Print the listing in its entirety and exactly, leaving out images.

------------

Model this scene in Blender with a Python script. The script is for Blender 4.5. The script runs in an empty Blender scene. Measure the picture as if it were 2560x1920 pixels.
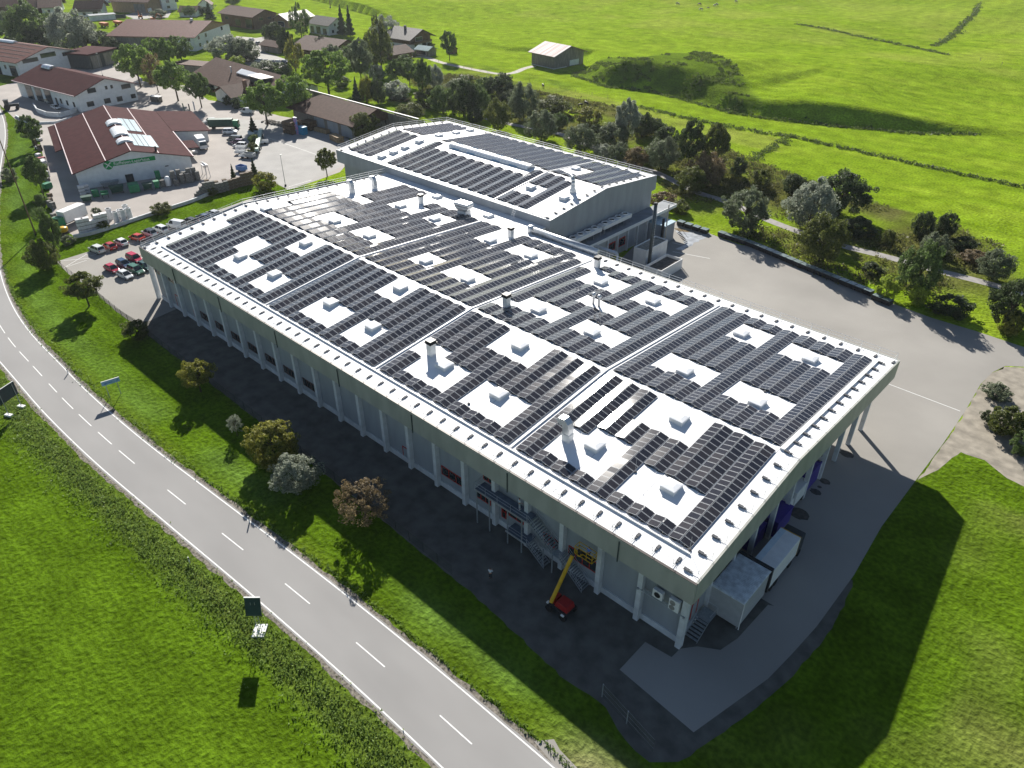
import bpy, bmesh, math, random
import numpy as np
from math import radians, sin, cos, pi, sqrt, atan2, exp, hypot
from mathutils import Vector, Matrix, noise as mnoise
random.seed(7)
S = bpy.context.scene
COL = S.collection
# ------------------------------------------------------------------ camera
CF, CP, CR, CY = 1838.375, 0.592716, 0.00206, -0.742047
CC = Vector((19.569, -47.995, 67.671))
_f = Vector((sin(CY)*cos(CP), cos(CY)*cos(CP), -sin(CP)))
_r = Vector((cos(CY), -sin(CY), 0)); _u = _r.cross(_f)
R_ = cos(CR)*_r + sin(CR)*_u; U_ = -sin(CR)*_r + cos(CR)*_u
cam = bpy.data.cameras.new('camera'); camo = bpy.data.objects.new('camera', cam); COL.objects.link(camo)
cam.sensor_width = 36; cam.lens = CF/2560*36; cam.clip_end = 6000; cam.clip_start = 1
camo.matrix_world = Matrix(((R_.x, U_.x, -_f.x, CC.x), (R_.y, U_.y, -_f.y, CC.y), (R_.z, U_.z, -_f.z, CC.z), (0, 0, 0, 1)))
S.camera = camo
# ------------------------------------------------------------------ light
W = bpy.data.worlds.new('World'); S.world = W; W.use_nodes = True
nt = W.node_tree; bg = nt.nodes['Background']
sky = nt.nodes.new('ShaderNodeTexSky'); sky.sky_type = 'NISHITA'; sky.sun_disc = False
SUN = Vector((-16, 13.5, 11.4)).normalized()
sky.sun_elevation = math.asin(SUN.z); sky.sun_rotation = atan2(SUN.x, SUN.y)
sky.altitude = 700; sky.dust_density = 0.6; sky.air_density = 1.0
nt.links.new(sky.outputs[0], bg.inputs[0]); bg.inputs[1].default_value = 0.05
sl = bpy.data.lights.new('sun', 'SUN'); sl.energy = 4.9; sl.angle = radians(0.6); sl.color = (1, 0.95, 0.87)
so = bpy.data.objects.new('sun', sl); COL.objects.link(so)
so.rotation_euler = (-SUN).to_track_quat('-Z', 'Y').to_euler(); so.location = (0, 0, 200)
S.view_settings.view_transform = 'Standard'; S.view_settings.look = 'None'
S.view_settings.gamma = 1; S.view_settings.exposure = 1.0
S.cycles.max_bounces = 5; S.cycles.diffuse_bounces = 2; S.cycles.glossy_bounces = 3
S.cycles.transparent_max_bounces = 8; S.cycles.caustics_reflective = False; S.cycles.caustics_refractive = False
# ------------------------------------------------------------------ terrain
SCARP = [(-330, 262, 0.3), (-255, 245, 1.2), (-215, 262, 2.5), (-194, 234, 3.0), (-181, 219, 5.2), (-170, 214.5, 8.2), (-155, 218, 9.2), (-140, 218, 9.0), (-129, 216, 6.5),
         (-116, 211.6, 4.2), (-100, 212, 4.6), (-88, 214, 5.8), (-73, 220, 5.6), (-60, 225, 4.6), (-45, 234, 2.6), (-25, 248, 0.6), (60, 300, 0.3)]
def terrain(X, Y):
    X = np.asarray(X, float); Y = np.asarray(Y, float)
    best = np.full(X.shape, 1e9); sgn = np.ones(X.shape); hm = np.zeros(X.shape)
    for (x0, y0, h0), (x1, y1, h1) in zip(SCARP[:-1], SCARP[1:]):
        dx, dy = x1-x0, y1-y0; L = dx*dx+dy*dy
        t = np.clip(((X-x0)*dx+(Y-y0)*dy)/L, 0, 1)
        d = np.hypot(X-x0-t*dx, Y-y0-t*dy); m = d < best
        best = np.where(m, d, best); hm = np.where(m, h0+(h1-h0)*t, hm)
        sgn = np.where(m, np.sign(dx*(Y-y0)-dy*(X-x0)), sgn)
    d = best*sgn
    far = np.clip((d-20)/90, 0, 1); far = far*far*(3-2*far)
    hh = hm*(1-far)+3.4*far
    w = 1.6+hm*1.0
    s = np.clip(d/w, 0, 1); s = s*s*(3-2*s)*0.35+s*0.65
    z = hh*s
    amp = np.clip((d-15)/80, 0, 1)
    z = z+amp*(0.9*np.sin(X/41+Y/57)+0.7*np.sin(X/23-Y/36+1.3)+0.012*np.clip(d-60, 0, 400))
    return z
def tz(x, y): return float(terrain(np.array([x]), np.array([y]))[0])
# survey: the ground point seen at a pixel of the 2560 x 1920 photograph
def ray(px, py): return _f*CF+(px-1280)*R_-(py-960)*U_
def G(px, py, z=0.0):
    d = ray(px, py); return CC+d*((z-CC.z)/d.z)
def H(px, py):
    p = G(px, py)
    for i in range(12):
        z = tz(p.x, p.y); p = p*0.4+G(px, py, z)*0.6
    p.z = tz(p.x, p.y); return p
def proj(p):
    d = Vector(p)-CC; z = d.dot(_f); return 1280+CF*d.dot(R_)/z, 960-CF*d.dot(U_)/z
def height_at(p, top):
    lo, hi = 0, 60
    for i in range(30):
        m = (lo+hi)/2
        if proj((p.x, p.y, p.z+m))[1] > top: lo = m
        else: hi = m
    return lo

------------

● **WRITTEN SOLUTION**:
Model this scene in Blender with a Python script. The script is for Blender 4.5. The script runs in an empty Blender scene. Measure the picture as if it were 2560x1920 pixels.
import bpy, bmesh, math, random
import numpy as np
from math import radians, sin, cos, pi, sqrt, atan2, exp, hypot
from mathutils import Vector, Matrix, noise as mnoise
random.seed(7)
S = bpy.context.scene
COL = S.collection
# ------------------------------------------------------------------ camera
CF, CP, CR, CY = 1838.375, 0.592716, 0.00206, -0.742047
CC = Vector((19.569, -47.995, 67.671))
_f = Vector((sin(CY)*cos(CP), cos(CY)*cos(CP), -sin(CP)))
_r = Vector((cos(CY), -sin(CY), 0)); _u = _r.cross(_f)
R_ = cos(CR)*_r + sin(CR)*_u; U_ = -sin(CR)*_r + cos(CR)*_u
cam = bpy.data.cameras.new('camera'); camo = bpy.data.objects.new('camera', cam); COL.objects.link(camo)
cam.sensor_width = 36; cam.lens = CF/2560*36; cam.clip_end = 6000; cam.clip_start = 1
camo.matrix_world = Matrix(((R_.x, U_.x, -_f.x, CC.x), (R_.y, U_.y, -_f.y, CC.y), (R_.z, U_.z, -_f.z, CC.z), (0, 0, 0, 1)))
S.camera = camo
# ------------------------------------------------------------------ light
W = bpy.data.worlds.new('World'); S.world = W; W.use_nodes = True
nt = W.node_tree; bg = nt.nodes['Background']
sky = nt.nodes.new('ShaderNodeTexSky'); sky.sky_type = 'NISHITA'; sky.sun_disc = False
SUN = Vector((-16, 13.5, 11.4)).normalized()
sky.sun_elevation = math.asin(SUN.z); sky.sun_rotation = atan2(SUN.x, SUN.y)
sky.altitude = 700; sky.dust_density = 0.6; sky.air_density = 1.0
nt.links.new(sky.outputs[0], bg.inputs[0]); bg.inputs[1].default_value = 0.05
sl = bpy.data.lights.new('sun', 'SUN'); sl.energy = 4.9; sl.angle = radians(0.6); sl.color = (1, 0.95, 0.87)
so = bpy.data.objects.new('sun', sl); COL.objects.link(so)
so.rotation_euler = (-SUN).to_track_quat('-Z', 'Y').to_euler(); so.location = (0, 0, 200)
S.view_settings.view_transform = 'Standard'; S.view_settings.look = 'None'
S.view_settings.gamma = 1; S.view_settings.exposure = 1.0
S.cycles.max_bounces = 5; S.cycles.diffuse_bounces = 2; S.cycles.glossy_bounces = 3
S.cycles.transparent_max_bounces = 8; S.cycles.caustics_reflective = False; S.cycles.caustics_refractive = False
# ------------------------------------------------------------------ terrain
SCARP = [(-330, 262, 0.3), (-255, 245, 1.2), (-215, 262, 2.5), (-194, 234, 3.0), (-181, 219, 5.2), (-170, 214.5, 8.2), (-155, 218, 9.2), (-140, 218, 9.0), (-129, 216, 6.5),
         (-116, 211.6, 4.2), (-100, 212, 4.6), (-88, 214, 5.8), (-73, 220, 5.6), (-60, 225, 4.6), (-45, 234, 2.6), (-25, 248, 0.6), (60, 300, 0.3)]
def terrain(X, Y):
    X = np.asarray(X, float); Y = np.asarray(Y, float)
    best = np.full(X.shape, 1e9); sgn = np.ones(X.shape); hm = np.zeros(X.shape)
    for (x0, y0, h0), (x1, y1, h1) in zip(SCARP[:-1], SCARP[1:]):
        dx, dy = x1-x0, y1-y0; L = dx*dx+dy*dy
        t = np.clip(((X-x0)*dx+(Y-y0)*dy)/L, 0, 1)
        d = np.hypot(X-x0-t*dx, Y-y0-t*dy); m = d < best
        best = np.where(m, d, best); hm = np.where(m, h0+(h1-h0)*t, hm)
        sgn = np.where(m, np.sign(dx*(Y-y0)-dy*(X-x0)), sgn)
    d = best*sgn
    far = np.clip((d-20)/90, 0, 1); far = far*far*(3-2*far)
    hh = hm*(1-far)+3.4*far
    w = 1.6+hm*1.0
    s = np.clip(d/w, 0, 1); s = s*s*(3-2*s)*0.35+s*0.65
    z = hh*s
    amp = np.clip((d-15)/80, 0, 1)
    z = z+amp*(0.9*np.sin(X/41+Y/57)+0.7*np.sin(X/23-Y/36+1.3)+0.012*np.clip(d-60, 0, 400))
    return z
def tz(x, y): return float(terrain(np.array([x]), np.array([y]))[0])
# survey: the ground point seen at a pixel of the 2560 x 1920 photograph
def ray(px, py): return _f*CF+(px-1280)*R_-(py-960)*U_
def G(px, py, z=0.0):
    d = ray(px, py); return CC+d*((z-CC.z)/d.z)
def H(px, py):
    p = G(px, py)
    for i in range(12):
        z = tz(p.x, p.y); p = p*0.4+G(px, py, z)*0.6
    p.z = tz(p.x, p.y); return p
def proj(p):
    d = Vector(p)-CC; z = d.dot(_f); return 1280+CF*d.dot(R_)/z, 960-CF*d.dot(U_)/z
def height_at(p, top):
    lo, hi = 0, 60
    for i in range(30):
        m = (lo+hi)/2
        if proj((p.x, p.y, p.z+m))[1] > top: lo = m
        else: hi = m
    return lo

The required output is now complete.